Sobre a União Europeia há um velhíssimo método a que as novas tecnologias e as mentiras difundidas pelos novos media vieram dar vida: caricatura-se e, por muito diferente que seja o original da caricatura, critica-se a caricatura sem piedade. Resulta quase sempre.

Há muito que a Comissão europeia se queixa da forma como muitas medidas tomadas pela União são percebidas pela opinião pública, que a acusa (em eco amplificado pelas redes sociais) de atentar contra as soberanias e especificidades nacionais, caricatura que serve para justificar falhanços próprios ou reivindicar sucessos alheios. Lê-se num relatório da Comissão de 1998 que “raramente os Estados membros desmentem (essas) alegações (…), os resultados tangíveis em benefício dos cidadãos quase nunca são explicitados”. E conclui: “a desinformação sobre as actividades comunitárias está na origem de mal entendidos. Nem sempre são dados aos cidadãos os elementos necessários para compreenderem quem faz o quê, quem deve fazer o quê e ainda qual a utilidade de realizar uma acção a nível da União”.

Inverte-se a caricatura evocando uma antiga máxima do debate público sobre a integração europeia: o que de positivo advém para a vida dos cidadãos das políticas públicas europeias é sempre reivindicado pelos governos nacionais; o que quer que seja que corra mal, não pode senão ser responsabilidade das instituições europeias, dos “burocratas” de Bruxelas, mesmo quando as decisões são tomadas… pelos chefes dos governos nacionais ou seus ministros.
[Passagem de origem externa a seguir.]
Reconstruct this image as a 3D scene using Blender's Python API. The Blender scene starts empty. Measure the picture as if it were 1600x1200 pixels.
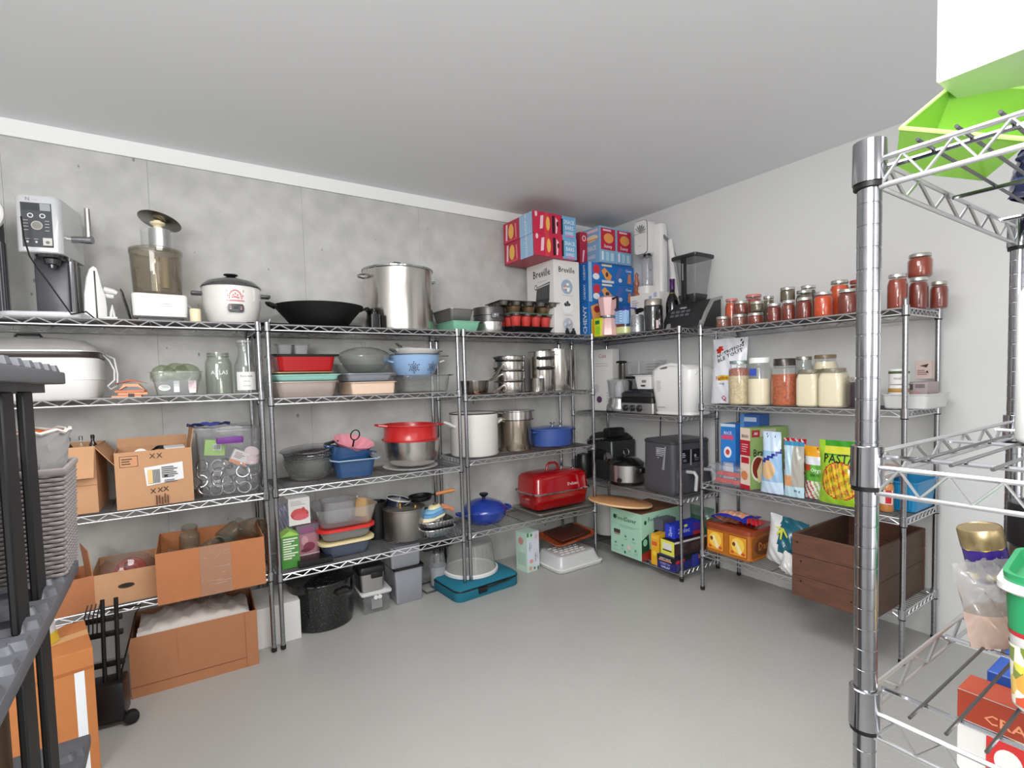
import bpy, bmesh, math, random
from mathutils import Vector, Matrix
PI = math.pi
random.seed(7)
S = bpy.context.scene
COL = S.collection

# ---------------------------------------------------------------- camera, world, lights, exposure
def make_camera():
    F = Vector((0.55293533, 0.83166245, -0.05099097))
    R = Vector((0.83170161, -0.55458837, -0.02653641))
    U = Vector((0.05034834, 0.02773636, 0.9983465))
    cam = bpy.data.cameras.new('camera')
    o = bpy.data.objects.new('camera', cam); COL.objects.link(o)
    m = Matrix(((R.x, U.x, -F.x, 0), (R.y, U.y, -F.y, 0), (R.z, U.z, -F.z, 1.5085), (0, 0, 0, 1)))
    o.matrix_world = m
    cam.sensor_width = 36; cam.lens = 18.126
    cam.shift_x = -0.00103; cam.shift_y = 0.02115
    cam.clip_start = 0.02
    S.camera = o
make_camera()
w = bpy.data.worlds.new('world'); S.world = w; w.use_nodes = True
w.node_tree.nodes['Background'].inputs[0].default_value = (.8, .8, .82, 1)
w.node_tree.nodes['Background'].inputs[1].default_value = 0.3

def area(name, loc, target, sx, sy, power, col=(1, 1, 1)):
    l = bpy.data.lights.new(name, 'AREA'); l.shape = 'RECTANGLE'; l.size = sx; l.size_y = sy; l.energy = power; l.color = col
    o = bpy.data.objects.new(name, l); COL.objects.link(o); o.location = loc
    o.rotation_euler = (Vector(target) - Vector(loc)).to_track_quat('-Z', 'Y').to_euler()
    return o
area('ceiling_lamp_light', (0.75, 0.9, 2.84), (0.75, 0.9, 0), 1.2, 1.2, 62)
area('bounced_flash_light', (-1.3, -0.7, 2.3), (1.4, 2.9, 1.0), 1.6, 1.2, 72)
area('ceiling_fill_light', (-1.0, -.6, 1.8), (-.2, .5, 2.9), .6, .6, 34)  # added unseen fill aimed upward to brighten the ceiling
pl = bpy.data.lights.new('point_fill_light', 'POINT'); pl.energy = 30; pl.shadow_soft_size = .12  # added point fill so the ceiling gets direct light, no fixture here
plo = bpy.data.objects.new('point_fill_light', pl); COL.objects.link(plo); plo.location = (-.35, -.55, 2.35)
area('rear_fill_light', (0.9, -1.75, 1.5), (1.7, 3.0, 0.9), 1.6, 1.8, 26)  # unseen broad light behind the camera, aimed at the shelves
S.view_settings.view_transform = 'Standard'; S.view_settings.look = 'None'
S.view_settings.exposure = -0.04; S.view_settings.gamma = 1.0
S.view_settings.use_curve_mapping = False

# ---------------------------------------------------------------- materials
def lin(c):
    return tuple(((v/255)/12.92 if v/255 <= .04045 else ((v/255+.055)/1.055)**2.4) for v in c[:3])
MATS = {}
def mat(name, rgb, rough=.5, metal=0., noise=.06, ns=25., bump=0., bs=80., coat=0., stretch=None):
    if name in MATS: return MATS[name]
    m = bpy.data.materials.new(name); m.use_nodes = True; nt = m.node_tree; N = nt.nodes; L = nt.links
    b = N['Principled BSDF']; c = lin(rgb)
    b.inputs['Roughness'].default_value = rough; b.inputs['Metallic'].default_value = metal
    b.inputs['Coat Weight'].default_value = coat; b.inputs['Coat Roughness'].default_value = .1
    tc = N.new('ShaderNodeTexCoord'); nz = N.new('ShaderNodeTexNoise'); nz.inputs['Scale'].default_value = ns; nz.inputs['Detail'].default_value = 4
    src = tc.outputs['Object']
    if stretch:
        mp = N.new('ShaderNodeMapping'); mp.inputs['Scale'].default_value = stretch; L.new(src, mp.inputs[0]); src = mp.outputs[0]
    L.new(src, nz.inputs['Vector'])
    mx = N.new('ShaderNodeMix'); mx.data_type = 'RGBA'
    mx.inputs[6].default_value = (*[max(0, v*(1-noise)) for v in c], 1); mx.inputs[7].default_value = (*[min(1, v*(1+noise)) for v in c], 1)
    L.new(nz.outputs[0], mx.inputs[0]); L.new(mx.outputs[2], b.inputs['Base Color'])
    if bump:
        n2 = N.new('ShaderNodeTexNoise'); n2.inputs['Scale'].default_value = bs; n2.inputs['Detail'].default_value = 3; L.new(src, n2.inputs['Vector'])
        bp = N.new('ShaderNodeBump'); bp.inputs['Strength'].default_value = bump; bp.inputs['Distance'].default_value = .004
        L.new(n2.outputs[0], bp.inputs['Height']); L.new(bp.outputs[0], b.inputs['Normal'])
    MATS[name] = m; return m
def flat(rgb, rough=.45):
    return mat('print_%02x%02x%02x' % tuple(int(v) for v in rgb), rgb, rough, noise=.02)
def clear(name, tint, op=.06, dif=None, rough=.03, fres=1.35):
    """glass / clear plastic: light passes with a tint, glossy by fresnel, optional milky body"""
    if name in MATS: return MATS[name]
    m = bpy.data.materials.new(name); m.use_nodes = True; nt = m.node_tree; N = nt.nodes; L = nt.links
    b = N['Principled BSDF']; c = lin(dif or (235, 238, 238)); out = N['Material Output']
    nz = N.new('ShaderNodeTexNoise'); nz.inputs['Scale'].default_value = 30
    mx = N.new('ShaderNodeMix'); mx.data_type = 'RGBA'; mx.inputs[6].default_value = (*[v*.95 for v in c], 1); mx.inputs[7].default_value = (*c, 1)
    L.new(nz.outputs[0], mx.inputs[0]); L.new(mx.outputs[2], b.inputs['Base Color']); b.inputs['Roughness'].default_value = max(rough, .15) if dif else .1
    tr = N.new('ShaderNodeBsdfTransparent'); tr.inputs[0].default_value = (*lin(tint), 1)
    gl = N.new('ShaderNodeBsdfGlossy'); gl.inputs['Roughness'].default_value = rough
    lw = N.new('ShaderNodeLayerWeight'); lw.inputs[0].default_value = .5
    pw = N.new('ShaderNodeMath'); pw.operation = 'POWER'; pw.inputs[1].default_value = 3.2; L.new(lw.outputs['Facing'], pw.inputs[0])
    fr = N.new('ShaderNodeMath'); fr.operation = 'MULTIPLY_ADD'; fr.inputs[1].default_value = .75; fr.inputs[2].default_value = .04; L.new(pw.outputs[0], fr.inputs[0])
    m1 = N.new('ShaderNodeMixShader'); m1.inputs[0].default_value = op; L.new(tr.outputs[0], m1.inputs[1]); L.new(b.outputs[0], m1.inputs[2])
    m2 = N.new('ShaderNodeMixShader'); L.new(fr.outputs[0], m2.inputs[0]); L.new(m1.outputs[0], m2.inputs[1]); L.new(gl.outputs[0], m2.inputs[2])
    L.new(m2.outputs[0], out.inputs[0]); MATS[name] = m; return m

CHROME = mat('chrome', (176, 177, 181), .1, 1., .05, 60)
CHROMED = mat('lit_chrome_wire', (214, 214, 216), .38, 1., .03, 60)  # truss wires: brighter copy of the chrome, lamp highlights put into the colour
STEEL = mat('stainless_steel', (205, 200, 194), .2, 1., .04, 12, .02, 40, stretch=(1, 1, 12))
BRUSH = mat('brushed_steel', (190, 188, 186), .34, 1., .06, 12, .04, 60, stretch=(1, 1, 14))
BLACK = mat('black_plastic', (20, 20, 22), .35, 0, .1)
BLKM = mat('black_metal', (16, 16, 17), .45, .3, .1)
ENAMB = mat('black_speckled_enamel', (14, 14, 15), .12, 0, .5, 140, coat=.6)
WHITE = mat('white_plastic', (218, 217, 215), .35, 0, .02)
WHITEM = mat('white_enamel', (216, 213, 209), .2, 0, .02, coat=.5)
RUBBER = mat('black_rubber', (14, 14, 14), .7)
CARD = mat('cardboard', (190, 144, 106), .8, 0, .06, 30, .1, 200)
CARDD = mat('cardboard_brown', (174, 112, 72), .8, 0, .06, 30, .1, 200)
CARDI = mat('cardboard_inside', (150, 100, 68), .85, 0, .06, 30)
GLASS = clear('clear_glass', (248, 250, 249), .035)
GLASSG = clear('greenish_glass', (246, 248, 245), .04, (206, 212, 204))
SMOKE = clear('smoked_plastic', (230, 226, 217), .09, (184, 178, 164))
PLAST = clear('clear_plastic', (247, 247, 248), .12)
MILKY = clear('milky_plastic', (225, 225, 228), .42, (214, 214, 216), .2)
FROST = clear('frosted_plastic', (228, 230, 234), .3, (205, 210, 216), .15)
FOIL = mat('aluminium_foil', (205, 206, 208), .25, 1., .1, 60, .6, 90)

# ---------------------------------------------------------------- mesh builder
class MB:
    def __init__(s): s.bm = bmesh.new(); s.mats = []; s.mi = 0; s.keep = []
    def m(s, ma):
        if ma not in s.mats: s.mats.append(ma)
        s.mi = s.mats.index(ma); return s
    def f(s, vs):
        try: fa = s.bm.faces.new(vs); fa.material_index = s.mi; return fa
        except ValueError: return None
    def mark(s): s.bm.verts.ensure_lookup_table(); return len(s.bm.verts)
    def xf(s, k, M):
        s.bm.verts.ensure_lookup_table()
        for v in s.bm.verts[k:]: v.co = M @ v.co
        return s
    def box(s, x0, y0, z0, x1, y1, z1, bev=0, seg=2):
        c = [(x0, y0, z0), (x1, y0, z0), (x1, y1, z0), (x0, y1, z0), (x0, y0, z1), (x1, y0, z1), (x1, y1, z1), (x0, y1, z1)]
        v = [s.bm.verts.new(p) for p in c]
        fs = [s.f([v[i] for i in q]) for q in ((0, 3, 2, 1), (4, 5, 6, 7), (0, 1, 5, 4), (1, 2, 6, 5), (2, 3, 7, 6), (3, 0, 4, 7))]
        if bev:
            es = list({e for fa in fs for e in fa.edges})
            r = bmesh.ops.bevel(s.bm, geom=es, offset=bev, segments=seg, affect='EDGES', profile=.5)
            for fa in r['faces']: fa.material_index = s.mi
        return s
    def rings(s, rs, cap0=True, cap1=True, wrap=True):
        vs = [[s.bm.verts.new(p) for p in r] for r in rs]
        for a, b in zip(vs, vs[1:]):
            n = len(a)
            for i in range(n if wrap else n-1): s.f([a[i], a[(i+1) % n], b[(i+1) % n], b[i]])
        if cap0: s.f(vs[0][::-1])
        if cap1: s.f(vs[-1])
        return s
    def lathe(s, prof, seg=28, c=(0, 0), sx=1, sy=1, a0=0, cap0=True, cap1=True):
        rs = []
        for r, z in prof:
            r = max(r, 1e-5)
            rs.append([(c[0]+sx*r*math.cos(a0+2*PI*i/seg), c[1]+sy*r*math.sin(a0+2*PI*i/seg), z) for i in range(seg)])
        return s.rings(rs, cap0, cap1)
    def rr(s, secs, n=4, cap0=True, cap1=True):
        """secs: (half x, half y, corner radius, z, [cx, cy])"""
        rs = []
        for q in secs:
            hx, hy, r, z = q[:4]; cx, cy = (q[4], q[5]) if len(q) > 4 else (0, 0)
            r = max(min(r, hx-1e-4, hy-1e-4), 1e-4); ring = []
            for k, (sx, sy) in enumerate(((1, 1), (-1, 1), (-1, -1), (1, -1))):
                for i in range(n+1):
                    a = PI/2*k + PI/2*i/n
                    ring.append((cx+sx*(hx-r)+r*math.cos(a), cy+sy*(hy-r)+r*math.sin(a), z))
            rs.append(ring)
        return s.rings(rs, cap0, cap1)
    def tube(s, pts, r, seg=6, closed=False):
        pts = [Vector(p) for p in pts]; n = len(pts); rs = []; up = None
        for i, p in enumerate(pts):
            if closed: t = pts[(i+1) % n]-pts[i-1]
            else: t = pts[min(i+1, n-1)]-pts[max(i-1, 0)]
            t.normalize()
            if up is None:
                up = Vector((0, 0, 1)) if abs(t.z) < .9 else Vector((1, 0, 0))
            a = t.cross(up)
            if a.length < 1e-4: a = t.cross(Vector((0, 1, 0)))
            a.normalize(); b = a.cross(t); up = b
            ri = r[i] if isinstance(r, (list, tuple)) else r
            rs.append([p+a*ri*math.cos(2*PI*k/seg)+b*ri*math.sin(2*PI*k/seg) for k in range(seg)])
        if closed: rs.append(rs[0]); return s.rings(rs, False, False)
        return s.rings(rs)
    def prism(s, poly, a, b, M=None):
        """2D polygon (x,z) extruded from y=a to y=b"""
        k = s.mark()
        s.rings([[(x, a, z) for x, z in poly], [(x, b, z) for x, z in poly]])
        if M: s.xf(k, M)
        return s
    def obj(s, name, ma=None, parent=None, loc=(0, 0, 0), rot=(0, 0, 0), smooth=40, weld=0):
        bm = s.bm
        if weld: bmesh.ops.remove_doubles(bm, verts=bm.verts, dist=weld)
        bmesh.ops.recalc_face_normals(bm, faces=bm.faces)
        if smooth:
            lim = math.radians(smooth)
            for fa in bm.faces: fa.smooth = True
            for e in bm.edges:
                if len(e.link_faces) != 2 or e.calc_face_angle(0) > lim: e.smooth = False
        me = bpy.data.meshes.new(name); bm.to_mesh(me); bm.free()
        for q in (s.mats if s.mats else [ma]): me.materials.append(q)
        o = bpy.data.objects.new(name, me); COL.objects.link(o)
        if parent: o.parent = parent
        o.location = loc; o.rotation_euler = rot
        return o
def thing(name, label, cat, loc=(0, 0, 0), rz=0, group=None, rot=None):
    o = bpy.data.objects.new(name, None); COL.objects.link(o); o.location = loc
    o.rotation_euler = rot if rot else (0, 0, rz); o.empty_display_size = .05
    o['label'] = label; o['category'] = cat
    if group: o['group'] = group
    return o
def struct(o): o['kind'] = 'structure'; return o
def tag(o, label, cat, group=None):
    o['label'] = label; o['category'] = cat
    if group: o['group'] = group
    return o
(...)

Um exemplo final. Quando governantes (e cidades) por toda a Europa criticam a proposta apresentada pela Comissão para o próximo quadro comunitário, ao reduzir em 6% os fundos de coesão, estão cheios de razão. Esses mesmos governantes (e cidadãos) exigem aliás que a União se dote também de recursos adicionais para desenvolver novas políticas em áreas fundamentais como a imigração, a segurança, a juventude, as tecnologias. E são os mesmos governantes (e partidos) que recusam aumentar  as contribuições nacionais, sem as quais não pode haver recursos suficientes para manter as verbas para a coesão ou lançar novas políticas.

As “fake news”, no caso da União Europeia, não são novidade. Há muito que esboçam o monstro caricatural em torno do qual se erigem todo o tipo de mitos sobre a integração europeia. E contudo, ela ainda é a melhor esperança para o futuro dos europeus, habitantes de um continente desafiado pelas ondas irredutíveis da globalização, em perda demográfica e em risco de se tornar o belo e irrelevante museu do Mundo.

Pela minha parte, recuso-me a retrogradar.